Bana al-Abed fait partie des milliers de personnes évacuées d'Alep-Est ces derniers jours dans le cadre d'un accord parrainé par la Turquie et la Russie.
Sorties de la deuxième ville syrienne lundi, elle et sa famille ont été accueillies mercredi à Ankara par le président turc Recep Tayyip Erdogan en personne et son épouse.
"Nous voulons que le monde entende la voix des enfants d'Alep", explique à l'AFP la fillette, rencontrée dans la capitale turque. "Nous parlons des bombardements et nous tweetons pour que les gens voient la guerre", poursuit-elle, en arabe.
Bana et sa famille vivaient à Alep-Est, contrôlée par les rebelles qui combattent le président Bachar Al-Assad depuis 2011. La famille a été évacuée alors que la ville était en passe d'être entièrement reprise par le régime de Damas et ses alliés.
"J'ai peur de la guerre, parce qu'il (le président syrien, ndlr) veut nous tuer. J'ai trop peur. J'ai peur pour mes frères, j'ai peur pour mes parents", confie-t-elle.
"Un enfer"
Pour ses plus de 364.000 abonnés sur Twitter, Bana est devenue un symbole de la tragédie syrienne. Sa mère et elle envoyaient des tweets racontant la destruction de leur ville et leur lutte pour survivre au quotidien.
Le régime de Damas les a accusées de faire de la propagande, certains allant même jusqu'à soutenir que ce compte était un faux.
Mais pour la mère de Bana, Fatemah, qui gère le compte @AlabedBana, ces allégations sont uniquement motivées par de la jalousie.
"Je pense que ceux qui disent cela sont jaloux. Ils savent que nous sommes réels, et ils veulent juste nous faire nous sentir mal", explique-t-elle en anglais à l'AFP.
"Notre vie à Alep c'était comme un enfer", poursuit Fatemah. "Nous ne pouvions rien faire. Nos enfants ne pouvaient pas aller à l'école, nous ne pouvions même pas dormir, il y avait tout le temps et partout des bombes", souligne-t-elle.
"Vous ne pouvez pas imaginer ce qu'était la vie là-bas", poursuit la femme. "Nous étions assiégés. Nous n'avions pas assez à manger, nous ne pouvions pas trouver d'eau potable, nous ne pouvions pas aller dans les hôpitaux parce qu'ils étaient des cibles".
"C'était difficile, j'avais peur. Il y avait toujours des bombardements. Même la nuit", complète Bana, basculant comme sa mère en anglais.

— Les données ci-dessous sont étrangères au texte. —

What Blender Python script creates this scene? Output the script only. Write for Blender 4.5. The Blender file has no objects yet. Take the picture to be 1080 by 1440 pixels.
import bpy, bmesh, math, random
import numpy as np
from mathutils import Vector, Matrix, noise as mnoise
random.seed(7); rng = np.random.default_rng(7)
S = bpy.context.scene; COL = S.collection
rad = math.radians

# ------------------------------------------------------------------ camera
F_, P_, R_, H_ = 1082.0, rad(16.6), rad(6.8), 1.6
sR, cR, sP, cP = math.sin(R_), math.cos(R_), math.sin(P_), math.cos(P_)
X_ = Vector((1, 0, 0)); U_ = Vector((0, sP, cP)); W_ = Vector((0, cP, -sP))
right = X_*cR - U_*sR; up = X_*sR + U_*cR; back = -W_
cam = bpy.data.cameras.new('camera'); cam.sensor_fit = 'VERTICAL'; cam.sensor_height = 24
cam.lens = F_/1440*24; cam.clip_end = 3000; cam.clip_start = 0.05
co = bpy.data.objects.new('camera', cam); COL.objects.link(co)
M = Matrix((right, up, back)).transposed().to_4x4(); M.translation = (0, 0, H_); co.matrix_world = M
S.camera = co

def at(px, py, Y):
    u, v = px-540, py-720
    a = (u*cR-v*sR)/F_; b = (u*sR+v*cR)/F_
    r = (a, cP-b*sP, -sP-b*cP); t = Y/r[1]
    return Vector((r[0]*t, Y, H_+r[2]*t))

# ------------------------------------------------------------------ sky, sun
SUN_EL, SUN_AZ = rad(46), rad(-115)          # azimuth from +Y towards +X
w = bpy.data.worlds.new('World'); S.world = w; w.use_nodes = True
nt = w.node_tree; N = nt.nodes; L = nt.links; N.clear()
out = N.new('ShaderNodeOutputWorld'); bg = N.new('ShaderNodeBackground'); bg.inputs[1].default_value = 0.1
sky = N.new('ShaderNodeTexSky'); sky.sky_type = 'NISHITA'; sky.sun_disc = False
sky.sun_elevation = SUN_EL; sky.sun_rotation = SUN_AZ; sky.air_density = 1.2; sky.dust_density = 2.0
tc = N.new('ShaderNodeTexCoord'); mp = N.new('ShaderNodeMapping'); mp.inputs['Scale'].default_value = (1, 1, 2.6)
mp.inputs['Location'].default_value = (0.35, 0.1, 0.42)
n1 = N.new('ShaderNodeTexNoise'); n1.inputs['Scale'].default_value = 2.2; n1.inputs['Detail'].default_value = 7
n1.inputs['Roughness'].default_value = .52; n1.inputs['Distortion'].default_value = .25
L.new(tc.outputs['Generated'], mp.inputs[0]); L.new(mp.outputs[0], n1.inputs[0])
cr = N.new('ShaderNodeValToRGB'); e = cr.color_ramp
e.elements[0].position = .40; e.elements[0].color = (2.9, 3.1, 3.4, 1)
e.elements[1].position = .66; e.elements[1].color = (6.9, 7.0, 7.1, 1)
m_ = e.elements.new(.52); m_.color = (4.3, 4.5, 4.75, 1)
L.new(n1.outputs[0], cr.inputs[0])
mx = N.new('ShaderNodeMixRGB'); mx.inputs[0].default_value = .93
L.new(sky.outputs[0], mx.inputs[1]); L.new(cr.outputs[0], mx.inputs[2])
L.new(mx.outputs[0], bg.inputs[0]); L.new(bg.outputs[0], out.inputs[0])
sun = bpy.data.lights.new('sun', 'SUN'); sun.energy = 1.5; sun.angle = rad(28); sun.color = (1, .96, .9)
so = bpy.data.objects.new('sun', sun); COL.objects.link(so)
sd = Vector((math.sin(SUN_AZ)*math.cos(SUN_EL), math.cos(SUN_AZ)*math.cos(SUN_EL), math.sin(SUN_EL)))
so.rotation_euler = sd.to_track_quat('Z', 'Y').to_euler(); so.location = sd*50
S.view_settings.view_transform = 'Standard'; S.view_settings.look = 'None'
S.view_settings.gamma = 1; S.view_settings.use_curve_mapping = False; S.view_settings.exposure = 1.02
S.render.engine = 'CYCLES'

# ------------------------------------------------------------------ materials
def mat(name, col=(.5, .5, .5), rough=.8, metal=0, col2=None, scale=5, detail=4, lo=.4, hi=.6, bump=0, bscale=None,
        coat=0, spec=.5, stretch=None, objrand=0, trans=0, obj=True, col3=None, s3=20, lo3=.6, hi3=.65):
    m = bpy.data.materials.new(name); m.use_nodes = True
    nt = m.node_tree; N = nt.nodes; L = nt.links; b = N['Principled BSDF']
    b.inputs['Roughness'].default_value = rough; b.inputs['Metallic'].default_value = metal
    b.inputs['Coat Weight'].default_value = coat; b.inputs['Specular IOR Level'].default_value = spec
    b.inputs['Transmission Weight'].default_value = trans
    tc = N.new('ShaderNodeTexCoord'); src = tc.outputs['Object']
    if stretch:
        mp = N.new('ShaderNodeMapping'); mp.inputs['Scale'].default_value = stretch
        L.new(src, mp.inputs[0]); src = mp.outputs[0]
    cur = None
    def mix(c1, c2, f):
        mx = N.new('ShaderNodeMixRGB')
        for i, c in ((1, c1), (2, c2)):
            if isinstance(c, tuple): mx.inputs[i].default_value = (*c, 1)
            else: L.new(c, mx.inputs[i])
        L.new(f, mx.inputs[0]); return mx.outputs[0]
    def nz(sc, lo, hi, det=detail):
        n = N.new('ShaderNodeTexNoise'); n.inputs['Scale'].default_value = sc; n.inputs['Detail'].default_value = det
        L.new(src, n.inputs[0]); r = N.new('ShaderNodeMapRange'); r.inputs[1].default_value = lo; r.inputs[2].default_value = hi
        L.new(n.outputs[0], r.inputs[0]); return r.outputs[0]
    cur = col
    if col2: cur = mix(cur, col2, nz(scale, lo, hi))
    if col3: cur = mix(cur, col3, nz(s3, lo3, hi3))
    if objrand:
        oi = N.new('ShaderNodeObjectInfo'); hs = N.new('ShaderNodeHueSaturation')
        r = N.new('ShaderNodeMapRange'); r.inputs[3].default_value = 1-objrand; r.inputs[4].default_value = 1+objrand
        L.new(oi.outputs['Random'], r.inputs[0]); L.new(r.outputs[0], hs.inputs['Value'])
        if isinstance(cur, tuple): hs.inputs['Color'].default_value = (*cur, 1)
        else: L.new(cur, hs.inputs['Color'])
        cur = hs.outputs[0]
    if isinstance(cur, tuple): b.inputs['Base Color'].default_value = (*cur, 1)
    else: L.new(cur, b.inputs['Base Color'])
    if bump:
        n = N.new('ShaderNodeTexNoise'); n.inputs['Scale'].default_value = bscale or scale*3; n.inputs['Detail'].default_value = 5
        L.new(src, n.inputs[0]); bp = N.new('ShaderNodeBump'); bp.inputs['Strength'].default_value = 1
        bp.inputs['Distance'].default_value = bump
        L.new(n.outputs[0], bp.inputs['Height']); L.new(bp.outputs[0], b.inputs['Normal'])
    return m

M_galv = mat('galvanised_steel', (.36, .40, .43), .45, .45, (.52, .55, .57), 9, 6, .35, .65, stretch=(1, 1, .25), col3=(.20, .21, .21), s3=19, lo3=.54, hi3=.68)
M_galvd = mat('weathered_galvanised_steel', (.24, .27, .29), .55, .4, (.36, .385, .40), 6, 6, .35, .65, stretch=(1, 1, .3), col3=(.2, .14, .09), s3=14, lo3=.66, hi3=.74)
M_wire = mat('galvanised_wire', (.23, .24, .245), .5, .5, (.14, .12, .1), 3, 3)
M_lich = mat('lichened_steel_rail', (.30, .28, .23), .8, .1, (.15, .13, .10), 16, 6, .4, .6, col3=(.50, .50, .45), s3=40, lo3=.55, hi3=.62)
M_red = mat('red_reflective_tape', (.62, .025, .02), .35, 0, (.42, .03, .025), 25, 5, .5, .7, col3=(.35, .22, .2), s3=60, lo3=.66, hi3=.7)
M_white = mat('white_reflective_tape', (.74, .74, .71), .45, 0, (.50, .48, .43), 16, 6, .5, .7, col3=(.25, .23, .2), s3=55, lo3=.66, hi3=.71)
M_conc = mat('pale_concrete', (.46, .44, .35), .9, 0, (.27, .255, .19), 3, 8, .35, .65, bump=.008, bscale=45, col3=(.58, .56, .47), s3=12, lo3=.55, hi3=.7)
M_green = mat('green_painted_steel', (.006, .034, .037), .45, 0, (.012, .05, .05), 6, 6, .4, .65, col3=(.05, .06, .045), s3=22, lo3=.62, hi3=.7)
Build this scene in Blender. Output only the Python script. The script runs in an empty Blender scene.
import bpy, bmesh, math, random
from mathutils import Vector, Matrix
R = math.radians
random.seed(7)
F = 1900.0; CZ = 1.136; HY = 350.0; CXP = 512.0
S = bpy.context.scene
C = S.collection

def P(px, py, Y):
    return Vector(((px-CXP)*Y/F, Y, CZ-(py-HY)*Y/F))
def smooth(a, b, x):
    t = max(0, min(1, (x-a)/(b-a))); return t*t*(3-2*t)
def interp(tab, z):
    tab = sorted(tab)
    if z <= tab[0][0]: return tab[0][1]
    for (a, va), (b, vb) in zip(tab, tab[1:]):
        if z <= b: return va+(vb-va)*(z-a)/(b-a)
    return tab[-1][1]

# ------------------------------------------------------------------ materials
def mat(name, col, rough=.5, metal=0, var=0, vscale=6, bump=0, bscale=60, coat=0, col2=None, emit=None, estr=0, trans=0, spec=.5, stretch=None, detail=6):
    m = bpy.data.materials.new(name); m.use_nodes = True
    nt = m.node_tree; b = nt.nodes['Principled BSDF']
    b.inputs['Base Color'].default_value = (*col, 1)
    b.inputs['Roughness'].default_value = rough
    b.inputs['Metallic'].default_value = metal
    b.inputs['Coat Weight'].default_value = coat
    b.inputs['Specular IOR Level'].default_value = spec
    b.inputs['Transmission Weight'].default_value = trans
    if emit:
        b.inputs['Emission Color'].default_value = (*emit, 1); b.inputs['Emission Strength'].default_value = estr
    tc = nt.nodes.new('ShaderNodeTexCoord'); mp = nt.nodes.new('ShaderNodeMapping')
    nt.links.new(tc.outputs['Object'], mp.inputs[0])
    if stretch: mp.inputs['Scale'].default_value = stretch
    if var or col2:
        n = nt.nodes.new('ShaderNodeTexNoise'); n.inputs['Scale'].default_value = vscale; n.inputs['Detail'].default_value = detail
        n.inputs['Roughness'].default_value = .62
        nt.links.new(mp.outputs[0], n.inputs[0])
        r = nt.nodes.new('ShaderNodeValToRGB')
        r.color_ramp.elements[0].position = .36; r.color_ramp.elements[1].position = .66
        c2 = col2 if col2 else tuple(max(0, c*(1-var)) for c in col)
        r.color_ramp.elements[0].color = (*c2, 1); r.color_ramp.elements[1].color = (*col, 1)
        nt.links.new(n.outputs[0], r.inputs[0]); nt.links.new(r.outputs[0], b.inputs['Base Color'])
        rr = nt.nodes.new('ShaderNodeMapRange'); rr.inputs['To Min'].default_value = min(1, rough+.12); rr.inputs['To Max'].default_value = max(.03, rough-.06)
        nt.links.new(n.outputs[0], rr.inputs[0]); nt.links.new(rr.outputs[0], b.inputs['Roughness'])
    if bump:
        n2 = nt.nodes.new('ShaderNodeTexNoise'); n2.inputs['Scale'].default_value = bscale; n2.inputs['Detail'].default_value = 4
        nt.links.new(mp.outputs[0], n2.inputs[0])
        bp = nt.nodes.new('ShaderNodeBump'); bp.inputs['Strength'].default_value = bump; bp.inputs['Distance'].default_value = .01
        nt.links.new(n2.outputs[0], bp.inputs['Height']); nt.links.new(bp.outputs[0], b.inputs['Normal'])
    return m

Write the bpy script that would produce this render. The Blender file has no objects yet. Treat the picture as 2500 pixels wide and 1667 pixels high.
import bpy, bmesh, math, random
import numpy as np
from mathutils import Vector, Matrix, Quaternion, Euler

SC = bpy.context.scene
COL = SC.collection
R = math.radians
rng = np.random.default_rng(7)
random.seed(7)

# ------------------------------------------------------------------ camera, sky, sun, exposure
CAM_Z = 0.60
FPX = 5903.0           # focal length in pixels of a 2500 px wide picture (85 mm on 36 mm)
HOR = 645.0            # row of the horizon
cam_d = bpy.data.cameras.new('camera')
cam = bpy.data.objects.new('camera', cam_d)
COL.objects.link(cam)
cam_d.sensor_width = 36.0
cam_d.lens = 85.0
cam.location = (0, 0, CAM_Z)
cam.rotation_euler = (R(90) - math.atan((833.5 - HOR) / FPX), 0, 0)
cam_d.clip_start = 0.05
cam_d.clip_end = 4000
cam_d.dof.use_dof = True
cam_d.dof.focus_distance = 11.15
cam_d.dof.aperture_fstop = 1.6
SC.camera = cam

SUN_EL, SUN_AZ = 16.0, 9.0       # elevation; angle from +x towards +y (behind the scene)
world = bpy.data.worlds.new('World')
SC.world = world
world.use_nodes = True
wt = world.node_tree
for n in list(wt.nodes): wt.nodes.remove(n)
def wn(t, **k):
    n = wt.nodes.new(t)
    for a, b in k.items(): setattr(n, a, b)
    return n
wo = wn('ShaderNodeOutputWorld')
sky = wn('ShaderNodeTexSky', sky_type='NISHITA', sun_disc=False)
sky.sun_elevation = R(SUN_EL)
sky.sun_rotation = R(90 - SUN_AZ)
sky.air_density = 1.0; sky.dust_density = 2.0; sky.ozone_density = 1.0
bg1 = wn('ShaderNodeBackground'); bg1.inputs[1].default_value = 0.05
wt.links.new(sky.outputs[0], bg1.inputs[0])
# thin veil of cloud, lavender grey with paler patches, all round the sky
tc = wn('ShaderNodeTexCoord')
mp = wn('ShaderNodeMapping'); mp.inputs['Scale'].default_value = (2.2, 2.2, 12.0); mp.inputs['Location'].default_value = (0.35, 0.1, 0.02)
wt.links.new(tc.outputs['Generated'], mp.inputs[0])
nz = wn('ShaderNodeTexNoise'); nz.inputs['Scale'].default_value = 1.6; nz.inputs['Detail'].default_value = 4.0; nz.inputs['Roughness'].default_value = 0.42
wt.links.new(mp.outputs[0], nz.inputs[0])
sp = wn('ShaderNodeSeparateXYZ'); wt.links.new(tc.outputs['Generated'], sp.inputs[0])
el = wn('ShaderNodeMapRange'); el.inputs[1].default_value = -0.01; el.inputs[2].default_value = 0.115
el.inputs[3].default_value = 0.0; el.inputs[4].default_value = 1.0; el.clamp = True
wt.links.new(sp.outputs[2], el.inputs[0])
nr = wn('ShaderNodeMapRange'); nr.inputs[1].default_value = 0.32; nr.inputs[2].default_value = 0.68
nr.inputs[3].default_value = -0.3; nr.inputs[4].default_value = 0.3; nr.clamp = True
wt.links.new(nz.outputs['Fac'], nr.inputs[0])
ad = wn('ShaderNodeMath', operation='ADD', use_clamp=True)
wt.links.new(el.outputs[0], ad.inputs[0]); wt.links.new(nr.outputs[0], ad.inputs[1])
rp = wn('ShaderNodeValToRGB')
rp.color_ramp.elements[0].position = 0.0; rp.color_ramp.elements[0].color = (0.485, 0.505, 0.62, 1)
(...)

La Turquie, qui soutient les rebelles opposés à Damas, accueille quelque 2,7 millions de réfugiés syriens, mais a fait savoir qu'elle préférait désormais assister les déplacés de l'autre côté de la frontière.
La plupart des évacués d'Alep devraient être accueillis dans des camps mis en place grâce à l'aide turque dans la province d'Idleb (nord-ouest de la Syrie).
En revanche, les blessés graves sont pris en charge en Turquie.
"Souffrances"
Fatemah explique à l'AFP que l'idée du compte lui est venue lorsque Bana lui a demandé "Maman, pourquoi personne ne sait ce qu'il se passe à Alep, et pourquoi personne ne nous aide ?".
"Nous avons décidé de créer ce compte Twitter pour être sûrs que le monde entier écoute la voix des enfants et les aide et tourne son attention vers les souffrances d'Alep", poursuit-elle.
Bana et sa mère ont partagé sur le réseau social de nombreuses photos montrant la destruction de leur ville et les ruines de leur rue. Elles ont reçu en réponse de nombreux témoignages de soutien, ainsi que des messages inquiets lorsque leurs publications se faisaient plus rares.
Parmi leurs abonnés, figure l'auteure d'Harry Potter, la Britannique J.K. Rowling, qui a fait parvenir à la famille les versions électroniques des aventures du jeune sorcier.
"Je voudrais remercier tout ceux qui ont aidé à soutenir les enfants d'Alep", dit Bana.
Environ 15.000 enfants ont été tués dans le conflit syrien qui a fait plus de 310.000 morts en tout depuis 2011.